SEVILLA / Sibelius danzando sobre el fuego

Sevilla. Teatro de la Maestranza. 16-I-2020. Adolfo Gutiérrez Arenas, violonchelo. Real Orquesta Sinfónica de Sevilla. Director: Enrique Arturo Diemecke. Obras de Ginastera, Elgar y Sibelius.
Pasaremos por alto la absurda denominación del cuarto concierto de abono de la temporada —El camino de los vientos en el V centenario de la vuelta al mundo de Magallanes y Elcano—, solo sustentada en el origen del primer compositor convocado y del director invitado. Porque lo que reveló este concierto fue la estupenda forma en la que se encuentra la Real Orquesta Sinfónica de Sevilla (ROSS) y lo bien que le sienta ser guiada, de vez en cuando, por manos maestras y absolutamente solventes como las del veterano (y no del todo bien conocido) Enrique Diemecke.

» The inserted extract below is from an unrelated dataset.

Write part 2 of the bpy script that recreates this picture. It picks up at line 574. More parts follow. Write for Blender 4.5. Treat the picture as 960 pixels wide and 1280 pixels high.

Comenzó el programa con la Obertura para el Fausto criollo, una obra temprana (1943) de Alberto Ginastera, uno de tantos compositores que, entre nunca y jamás, suenan en los atriles de la ROSS por la habitual tónica de programar hoy lo de siempre y mañana también, un mal que no nos es propio; es menú semanal en las temporadas de abono de nuestras orquestas. Es esta, en fin, una pieza curiosa, que parece ir tanteando el Malambo de Estancia desde una cierta timidez; como si el argentino aún no se hubiera liberado de los clichés modernistas europeos (bueno, en realidad, nunca lo hizo del todo). A Diemecke le sonó entre bien y muy bien, jugando con los contrastes entre lo de aquí (el expresionismo) y lo de allá (el exotismo). Fue un buen presagio que encontró además una respuesta cargada de intención y brío por parte de la Sinfónica.
Con una orquesta romántica y agitada, Diemecke puso mucho esmero no obstante en plegarse al sonido, no demasiado grandilocuente y siembre afinado, de Adolfo Gutiérrez Arenas en el Concierto para violonchelo de Elgar. El solista resolvió las complejidades e hizo muchas cosas, como cantar la obra con recogimiento y agitación cuando correspondía. Intérprete y batuta estuvieron muy atentos a sus necesidades respectivas y la constante fue de notable a sobresaliente. Brilló especialmente el chelo en el doliente Adagio central, dicho sin excesos y con tendencia, como decimos, al intimismo. La sensación fue de pleno entendimiento entre todos los actores involucrados, lo que también se trasladó a la curiosa y rumbosa (violonchelo y orquesta) propina, la elegíaca Klid (Bosque silencioso), de Dvorák, que acaba de grabar junto a la Filarmónica de Magdeburgo para Ibs Classical.
Segunda parte para la Segunda de Sibelius (de nuevo, ¿cuándo escucharemos las sinfonías menos prodigadas del finés?). De acuerdo que el romanticismo es consustancial a estos pentagramas, pero lo que Diemecke hizo fue crear un incendio con una versión arrebatada y grandilocuente, cebándose en la construcción climática del imponente y cinematográfico último movimiento, con sus crescendos reiterados y sus metales atronadores. La Sinfónica, cuyos profesores manifestaron (con su quehacer y con su visible simpatía) conectar con el maestro invitado, dieron lo que este quiso. Pero Sibelius puede verse también desde cierta lejanía, con las manos y el aliento más templado (o más frío, según se mire). Desde luego no fue lo que deseó el director mexicano, ya desde un Allegretto que amenazaba casi tanto como Wagner y un segundo movimiento (Tempo andante, ma rubato) que buscaba avivar los rescoldos de Chaikovski.